Friday, July 01, 2005
On Safari
I just got back from three weeks traveling in Kenya. Here’s a post card from one part of my trip, to the Masai Mara game reserve, which straddles Kenya’s south west border with Tanzania.
On safari: You get up before dawn, drink a cup of tea with hot milk, and stumble out to the waiting van. The driver is already there, as are most of your fellow tourists. You all wait impatiently for the last of your group to emerge from the lodge. Your driver gossips in Swahili over his walkie talkie, as he drives out onto the grassy plains dotted with acacia trees. All the side windows of the jeep are open for a clear view of any wildlife, so it’s cold before the sun comes up. It’s clear your driver is following some tip about where to go from another driver, but you aren’t in on what he hopes you’ll see.
The dirt roads of the game reserve are deeply rutted: it’s the rainy season and the black cotton soil of the Masai Mara turns potholes into great mudslides that can swallow even vehicles with 4 wheel drive. The jeep shudders and jounces from pothole to rut but the driver keeps headed towards his rendezvous with Nature. The passengers are jolted up and down, but no-one pays attention. You are eagerly scanning the horizon with binoculars, eyes adjusting to the brightening day.
The plains teem with animals: herds of impala, zebra and delicate Thompson’s gazelle graze on every side. On your first day, you are astonished by this richness. You take photo after photo of these animals you’ve only ever seen on TV or in the zoo. Then you spot six, seven, no eight, eight, giraffes, crossing the road ahead. There’s something prehistoric about those tiny horned heads on long, brontosauran necks: from a distance, they look like giant angle-poise lamps come alive.
Soon, you start to take this background wildlife for granted, becoming blasé about just another zebra foal. A latter-day Big Game hunter, you start to hunger for the trophy sightings, the National Geographic shots. Your driver knows all about western tourists and our appetites and is headed towards some definite gratification.
And then someone shouts: “Hyena, over there, in the grass.” The vehicle stops, and a barrage of glinting camera barrels swivel around, seeking our photographic prey. “Where?” “Where? .... Oh there!” You squint and scan and focus. Someone wails, “I can’t find it!” – “It’s there, three o’clock.” There, indeed, slouching through the long grass, is a spotted hyena, with its great, bone-cracking jaws and bully’s gait. There is an explosion of shutters and digital chirps. A pause, and the driver inquires, “All OK?” and the jeep moves on. Your driver points out other, lesser sights: a herd of hulking Cape buffaloes, a trio of ostriches, curly-tusked warthogs. You offer an improvident fellow tourist a turn with your binoculars to view a fish eagle perched in an acacia tree.

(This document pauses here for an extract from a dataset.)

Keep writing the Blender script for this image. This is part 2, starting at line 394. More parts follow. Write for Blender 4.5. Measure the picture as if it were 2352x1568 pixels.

It’s getting warmer, and the sun is now quite high. It must be about 7:30. The Mara is bathed in an extraordinary golden light. In the distance, the Rift Valley escarpment glows purple along the horizon. And then you see a magnificent lion about 200 feet away, couched in the tawny grass. Your driver swings the jeep off the road and drives directly towards the lion. You stand up, head and shoulders out of the sunroof, knees flexed against the bouncing jeep. You can’t believe how close you’re getting. The lion raises his heavy-maned head, and notes the vehicle’s approach. He blinks a couple of times, stretches and yawns like a house cat in the sun. Your fellow passengers jump up, too, and start taking pictures frenetically. After five minutes on display, the lion yawns again, his tongue clean and pink as a slice of ham, and walks off slowly into the bush.